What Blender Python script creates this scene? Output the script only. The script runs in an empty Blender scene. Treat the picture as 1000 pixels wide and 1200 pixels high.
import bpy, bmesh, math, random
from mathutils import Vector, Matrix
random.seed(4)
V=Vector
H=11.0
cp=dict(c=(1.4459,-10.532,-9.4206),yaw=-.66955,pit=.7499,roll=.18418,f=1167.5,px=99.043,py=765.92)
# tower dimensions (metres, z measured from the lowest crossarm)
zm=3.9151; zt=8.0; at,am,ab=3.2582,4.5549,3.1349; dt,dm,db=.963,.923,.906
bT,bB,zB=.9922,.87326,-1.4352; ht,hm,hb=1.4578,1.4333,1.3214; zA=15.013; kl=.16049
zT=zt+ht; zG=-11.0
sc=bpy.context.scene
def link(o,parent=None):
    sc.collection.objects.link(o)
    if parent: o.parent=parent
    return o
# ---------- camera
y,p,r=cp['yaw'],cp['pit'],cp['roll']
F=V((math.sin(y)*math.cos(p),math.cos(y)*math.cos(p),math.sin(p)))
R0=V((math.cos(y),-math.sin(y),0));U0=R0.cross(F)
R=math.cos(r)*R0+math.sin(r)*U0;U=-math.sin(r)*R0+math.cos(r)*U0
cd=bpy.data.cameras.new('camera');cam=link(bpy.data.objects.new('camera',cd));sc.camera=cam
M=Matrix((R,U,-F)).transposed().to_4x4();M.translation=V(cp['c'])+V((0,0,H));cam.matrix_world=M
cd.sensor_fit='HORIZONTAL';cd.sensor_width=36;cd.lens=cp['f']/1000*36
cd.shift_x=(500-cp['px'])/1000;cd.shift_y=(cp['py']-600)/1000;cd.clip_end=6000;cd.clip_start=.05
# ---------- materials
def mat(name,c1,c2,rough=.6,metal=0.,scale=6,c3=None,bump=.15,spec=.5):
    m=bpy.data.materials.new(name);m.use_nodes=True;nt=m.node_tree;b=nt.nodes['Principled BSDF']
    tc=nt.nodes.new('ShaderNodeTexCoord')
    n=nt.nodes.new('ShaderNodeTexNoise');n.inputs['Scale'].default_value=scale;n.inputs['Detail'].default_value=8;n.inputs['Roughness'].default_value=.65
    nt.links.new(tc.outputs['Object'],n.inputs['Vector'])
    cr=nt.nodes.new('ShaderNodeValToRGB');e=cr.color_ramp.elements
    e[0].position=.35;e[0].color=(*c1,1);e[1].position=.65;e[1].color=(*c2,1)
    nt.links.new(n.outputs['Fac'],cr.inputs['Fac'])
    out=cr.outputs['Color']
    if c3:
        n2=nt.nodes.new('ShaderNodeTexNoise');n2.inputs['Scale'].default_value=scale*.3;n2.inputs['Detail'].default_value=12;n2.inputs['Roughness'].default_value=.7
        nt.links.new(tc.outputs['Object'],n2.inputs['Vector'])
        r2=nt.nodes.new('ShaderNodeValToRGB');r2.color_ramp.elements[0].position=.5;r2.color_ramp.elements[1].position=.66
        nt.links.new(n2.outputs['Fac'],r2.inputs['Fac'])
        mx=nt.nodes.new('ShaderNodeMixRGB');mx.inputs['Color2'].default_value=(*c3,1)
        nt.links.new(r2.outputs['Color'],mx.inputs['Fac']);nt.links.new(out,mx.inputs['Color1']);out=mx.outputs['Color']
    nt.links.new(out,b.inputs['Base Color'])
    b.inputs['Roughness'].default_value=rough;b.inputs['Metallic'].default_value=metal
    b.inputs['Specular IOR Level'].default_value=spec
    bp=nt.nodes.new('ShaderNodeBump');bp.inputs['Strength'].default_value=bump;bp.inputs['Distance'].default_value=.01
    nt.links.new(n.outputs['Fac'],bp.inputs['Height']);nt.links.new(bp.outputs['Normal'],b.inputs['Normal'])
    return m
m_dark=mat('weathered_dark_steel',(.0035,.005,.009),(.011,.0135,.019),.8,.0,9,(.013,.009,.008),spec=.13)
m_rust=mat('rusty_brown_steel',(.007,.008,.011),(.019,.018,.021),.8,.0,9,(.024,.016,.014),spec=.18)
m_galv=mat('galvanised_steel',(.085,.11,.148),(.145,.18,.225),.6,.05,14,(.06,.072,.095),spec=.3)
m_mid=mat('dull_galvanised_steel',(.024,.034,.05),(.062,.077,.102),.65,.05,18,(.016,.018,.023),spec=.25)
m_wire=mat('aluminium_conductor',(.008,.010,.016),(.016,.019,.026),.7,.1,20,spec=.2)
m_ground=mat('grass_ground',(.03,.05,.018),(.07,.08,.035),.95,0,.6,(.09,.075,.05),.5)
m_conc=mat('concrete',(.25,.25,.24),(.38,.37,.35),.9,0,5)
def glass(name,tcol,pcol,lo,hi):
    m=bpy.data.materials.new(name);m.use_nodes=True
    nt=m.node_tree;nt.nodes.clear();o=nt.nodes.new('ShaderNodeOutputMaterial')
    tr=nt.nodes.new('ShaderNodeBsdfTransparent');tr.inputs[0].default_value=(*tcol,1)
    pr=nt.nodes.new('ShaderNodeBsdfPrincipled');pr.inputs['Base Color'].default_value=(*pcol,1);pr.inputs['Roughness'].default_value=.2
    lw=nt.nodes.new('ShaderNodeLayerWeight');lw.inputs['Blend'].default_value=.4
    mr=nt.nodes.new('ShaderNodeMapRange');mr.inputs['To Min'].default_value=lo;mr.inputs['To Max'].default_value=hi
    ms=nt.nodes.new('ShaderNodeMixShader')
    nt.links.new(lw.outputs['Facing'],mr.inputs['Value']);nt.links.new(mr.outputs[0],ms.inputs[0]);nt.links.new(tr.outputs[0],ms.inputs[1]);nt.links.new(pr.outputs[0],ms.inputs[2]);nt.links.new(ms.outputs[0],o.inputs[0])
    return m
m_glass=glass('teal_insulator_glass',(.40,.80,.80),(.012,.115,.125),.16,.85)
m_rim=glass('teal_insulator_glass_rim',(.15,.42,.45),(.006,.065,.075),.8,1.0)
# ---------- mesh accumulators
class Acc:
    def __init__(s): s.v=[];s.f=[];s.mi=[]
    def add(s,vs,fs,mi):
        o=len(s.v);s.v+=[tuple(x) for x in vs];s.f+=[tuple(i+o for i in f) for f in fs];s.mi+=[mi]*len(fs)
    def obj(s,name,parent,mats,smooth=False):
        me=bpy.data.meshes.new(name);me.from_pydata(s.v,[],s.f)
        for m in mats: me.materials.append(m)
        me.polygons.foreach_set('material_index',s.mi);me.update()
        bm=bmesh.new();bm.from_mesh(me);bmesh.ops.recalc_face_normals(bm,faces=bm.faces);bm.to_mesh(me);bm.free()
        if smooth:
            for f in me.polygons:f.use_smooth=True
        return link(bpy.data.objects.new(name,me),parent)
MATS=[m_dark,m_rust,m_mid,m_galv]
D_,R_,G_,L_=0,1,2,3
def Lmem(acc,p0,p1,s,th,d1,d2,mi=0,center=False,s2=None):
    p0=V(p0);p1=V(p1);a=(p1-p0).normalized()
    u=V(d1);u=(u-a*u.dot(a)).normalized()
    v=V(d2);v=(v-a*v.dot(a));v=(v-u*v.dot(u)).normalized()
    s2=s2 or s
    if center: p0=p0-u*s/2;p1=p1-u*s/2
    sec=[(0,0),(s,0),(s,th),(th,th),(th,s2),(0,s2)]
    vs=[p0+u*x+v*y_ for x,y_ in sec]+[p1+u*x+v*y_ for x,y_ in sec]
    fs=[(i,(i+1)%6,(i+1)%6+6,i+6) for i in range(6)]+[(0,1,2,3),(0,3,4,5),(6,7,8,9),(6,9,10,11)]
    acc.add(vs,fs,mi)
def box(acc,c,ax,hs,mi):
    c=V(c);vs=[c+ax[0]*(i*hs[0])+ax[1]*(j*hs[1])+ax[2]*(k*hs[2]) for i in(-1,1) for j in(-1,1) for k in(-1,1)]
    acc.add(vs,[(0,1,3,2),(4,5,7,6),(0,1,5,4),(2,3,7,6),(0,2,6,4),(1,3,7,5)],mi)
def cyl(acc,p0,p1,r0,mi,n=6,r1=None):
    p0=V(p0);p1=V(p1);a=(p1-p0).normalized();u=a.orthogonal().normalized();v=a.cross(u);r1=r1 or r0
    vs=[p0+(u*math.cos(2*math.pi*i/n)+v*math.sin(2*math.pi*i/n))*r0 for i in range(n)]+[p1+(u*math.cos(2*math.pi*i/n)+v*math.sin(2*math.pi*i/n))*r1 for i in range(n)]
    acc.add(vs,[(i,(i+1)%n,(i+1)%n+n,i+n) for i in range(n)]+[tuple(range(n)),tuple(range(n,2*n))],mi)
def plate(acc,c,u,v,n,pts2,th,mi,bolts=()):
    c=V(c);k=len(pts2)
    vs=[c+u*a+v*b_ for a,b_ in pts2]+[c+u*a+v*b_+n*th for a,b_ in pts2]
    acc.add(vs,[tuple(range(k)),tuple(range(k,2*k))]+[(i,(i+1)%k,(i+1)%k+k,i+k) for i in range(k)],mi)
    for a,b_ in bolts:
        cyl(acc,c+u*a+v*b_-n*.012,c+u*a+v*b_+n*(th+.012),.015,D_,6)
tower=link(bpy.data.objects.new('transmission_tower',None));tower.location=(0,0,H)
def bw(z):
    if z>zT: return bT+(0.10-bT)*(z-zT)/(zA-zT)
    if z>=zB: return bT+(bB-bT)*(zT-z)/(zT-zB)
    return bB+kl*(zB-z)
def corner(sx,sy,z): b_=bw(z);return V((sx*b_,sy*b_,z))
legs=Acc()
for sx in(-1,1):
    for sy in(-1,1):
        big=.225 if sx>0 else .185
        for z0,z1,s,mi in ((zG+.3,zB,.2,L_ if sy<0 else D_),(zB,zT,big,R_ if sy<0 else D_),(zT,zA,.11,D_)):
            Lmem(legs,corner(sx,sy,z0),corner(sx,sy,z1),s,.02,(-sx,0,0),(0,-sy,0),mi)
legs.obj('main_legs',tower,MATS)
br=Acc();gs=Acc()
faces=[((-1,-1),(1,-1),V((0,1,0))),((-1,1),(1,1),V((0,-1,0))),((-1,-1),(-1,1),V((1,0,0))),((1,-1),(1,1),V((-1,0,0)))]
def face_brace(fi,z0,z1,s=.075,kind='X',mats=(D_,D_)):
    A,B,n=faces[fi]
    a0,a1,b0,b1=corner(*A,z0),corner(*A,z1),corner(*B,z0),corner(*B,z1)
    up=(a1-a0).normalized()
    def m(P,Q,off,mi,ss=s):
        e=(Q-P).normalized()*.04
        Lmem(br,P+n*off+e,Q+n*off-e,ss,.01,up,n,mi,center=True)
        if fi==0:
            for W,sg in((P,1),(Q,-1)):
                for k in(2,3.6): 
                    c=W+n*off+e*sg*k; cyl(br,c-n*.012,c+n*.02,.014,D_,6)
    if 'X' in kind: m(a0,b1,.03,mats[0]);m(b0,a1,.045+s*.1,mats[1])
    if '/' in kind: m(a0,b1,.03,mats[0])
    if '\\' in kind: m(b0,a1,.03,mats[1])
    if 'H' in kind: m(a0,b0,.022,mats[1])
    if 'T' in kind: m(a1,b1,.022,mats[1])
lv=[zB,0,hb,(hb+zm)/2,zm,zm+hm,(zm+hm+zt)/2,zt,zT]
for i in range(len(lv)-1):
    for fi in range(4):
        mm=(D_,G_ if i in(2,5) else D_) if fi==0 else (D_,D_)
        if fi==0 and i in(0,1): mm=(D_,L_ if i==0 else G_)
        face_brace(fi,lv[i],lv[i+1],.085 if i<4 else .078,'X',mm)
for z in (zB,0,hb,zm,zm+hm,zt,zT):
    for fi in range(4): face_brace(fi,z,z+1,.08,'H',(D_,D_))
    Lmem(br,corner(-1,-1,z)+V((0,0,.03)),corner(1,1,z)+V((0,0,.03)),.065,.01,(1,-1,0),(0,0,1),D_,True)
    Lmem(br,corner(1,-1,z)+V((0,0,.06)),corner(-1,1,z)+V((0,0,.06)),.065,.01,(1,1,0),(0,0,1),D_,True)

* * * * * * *

• **WHAT IS REQUIRED**:
Say how many lines of the data include the string "scene". Nothing other than the number should be given.

• **TASK SOLUTION**:
2